● What you need to do
From the first line of the data below through the line holding "6).build('curved_brace', 'canopy', t)", output each line exactly and leave the pictures out.

◇ ◇ ◇ ◇ ◇

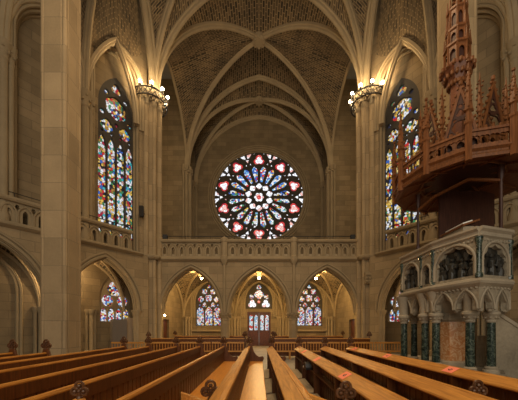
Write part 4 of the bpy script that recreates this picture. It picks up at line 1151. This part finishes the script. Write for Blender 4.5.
MB().box((5.95, 9.38, 3.0), (7.75, 9.46, 6.15)).build('back_board', 'canopy_dark', t, smooth=False)
for (x, y) in ((5.33, 9.55), (6.62, 7.80)):
    mb = MB().lathe([(.07, 4.24), (.07, 4.36), (.045, 4.42), (.045, 5.7), (.07, 5.78), (.09, 6.1)], (x, y, 0), 8)
    mb.build('support_post', 'canopy_dark', t)
MB().tube([(5.33, 9.55, 5.6), (5.6, 9.1, 5.85), (6.1, 8.3, 5.98), (6.62, 7.80, 5.7)], .05, 6).build('curved_brace', 'canopy', t)

# ------------------------------------------------------------------ small things
def sheet(x0, x1, y0, y1, h, mat, name, label, sx=-1, rotz=0):
    cxm, cym = (x0+x1)/2, (y0+y1)/2; N_ = 48; rings = []
    for k in range(9):
        f_ = k/8; z = h*(1-f_); ring = []
        for i in range(N_):
            a = 2*PI*i/N_; c_, s_ = math.cos(a), math.sin(a)
            m_ = max(abs(c_), abs(s_)); rx, ry = c_/m_*(x1-x0)/2, s_/m_*(y1-y0)/2
            g_ = 1+f_*(.05+.045*math.sin(9*a+1.3*math.sin(3*a)))
            ring.append((cxm+rx*g_, cym+ry*g_, z+.02*math.sin(5*a)*(1-f_)))
        rings.append(ring)
    T = Matrix.Translation((cxm, cym, 0)) @ Matrix.Rotation(rotz, 4, 'Z') @ Matrix.Translation((-cxm, -cym, 0))
    return tag(MB().loft(rings, T=T).build(name, mat, angle=60), label, 'cloth')
p = dpt(-1, 1.0, .95, 0)
sheet(p.x-.38, p.x+.38, p.y-.35, p.y+.35, 2.15, 'grey_cloth', 'dust_sheet', 'grey cloth draped over something tall before the low window under the arch', rotz=R(37))
p = dpt(-1, .12, 1.15, 0)
sheet(p.x-.34, p.x+.34, p.y-.30, p.y+.30, 2.25, 'tan_cloth', 'dust_sheet', 'tan cloth draped over something tall, right beside the grey drape', rotz=R(37))
def speaker(x, y, z, w_, h_, label):
    t = thing('loudspeaker', label, 'loudspeaker', (x, y, z))
    MB().box((x-w_/2, y-.1, z), (x+w_/2, y+.1, z+h_)).build('housing', 'black', t, smooth=False)
    MB().box((x-w_*.4, y-.115, z+h_*.06), (x+w_*.4, y-.1, z+h_*.94)).build('speaker_cloth', 'iron', t, smooth=False)
    MB().bar((x, y+.1, z+h_/2), (x+.0, y+.4, z+h_/2), .05).build('bracket', 'iron', t, smooth=False)
p = dpt(-1, .55, .15, 0)
speaker(-6.92, 16.77, 8.2, .22, .62, 'narrow black loudspeaker fixed to the pier beside the red and blue window')
for x, lb in ((-5.95, 'small dark lamp box on the gallery rail at the left end of the gallery'), (5.95, 'small dark lamp box on the gallery rail at the pulpit end of the gallery')):
    t = thing('floodlight', lb, 'lamp', (x, 18.1, 7.24))
    MB().box((x-.13, 18.0, 7.3), (x+.13, 18.22, 7.56)).build('housing', 'black', t, smooth=False)
    MB().box((x-.03, 18.08, 7.24), (x+.03, 18.14, 7.3)).build('foot', 'iron', t, smooth=False)
t = thing('stone_corbel', 'carved square leaf corbel on the pier beside the pulpit', 'carving', (6.72, 17.35, 4.5))
MB().box((6.42, 17.25, 4.35), (7.02, 17.5, 5.05)).build('block', 'mould', t, smooth=False)
mb = MB()
for i in range(3):
    for j in range(3): mb.sphere((6.52+.2*i, 17.24, 4.48+.2*j), .1, 8)
mb.build('foliage', 'mould', t)
t = thing('wall_lamp', 'small lit lamp on the side wall under the gallery arch left of the doors', 'lamp', (-6.8, 20.3, 2.45))
MB().bar((-6.95, 20.2, 2.5), (-6.72, 20.2, 2.5), .04).build('arm', 'iron', t, smooth=False)
MB().sphere((-6.68, 20.2, 2.55), .07, 8).build('bulb', 'bulb_low', t)
for x0, x1, lb in ((-5.9, -3.2, 'low stone bench along the wall under the left stained window'), (3.2, 5.9, 'low stone bench along the wall under the right stained window')):
    t = thing('wall_bench', lb, 'bench', ((x0+x1)/2, 25.6, 0), 'wall benches')
    MB().box((x0, 25.35, .45), (x1, 25.8, .55)).build('seat', 'oak_x', t, smooth=False)
    for xx in (x0+.1, x1-.2): MB().box((xx, 25.4, 0), (xx+.1, 25.75, .45)).build('leg', 'oak_x', t, smooth=False)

◇ ◇ ◇ ◇ ◇

● Correct output
Write part 4 of the bpy script that recreates this picture. It picks up at line 1151. This part finishes the script. Write for Blender 4.5.
MB().box((5.95, 9.38, 3.0), (7.75, 9.46, 6.15)).build('back_board', 'canopy_dark', t, smooth=False)
for (x, y) in ((5.33, 9.55), (6.62, 7.80)):
    mb = MB().lathe([(.07, 4.24), (.07, 4.36), (.045, 4.42), (.045, 5.7), (.07, 5.78), (.09, 6.1)], (x, y, 0), 8)
    mb.build('support_post', 'canopy_dark', t)
MB().tube([(5.33, 9.55, 5.6), (5.6, 9.1, 5.85), (6.1, 8.3, 5.98), (6.62, 7.80, 5.7)], .05, 6).build('curved_brace', 'canopy', t)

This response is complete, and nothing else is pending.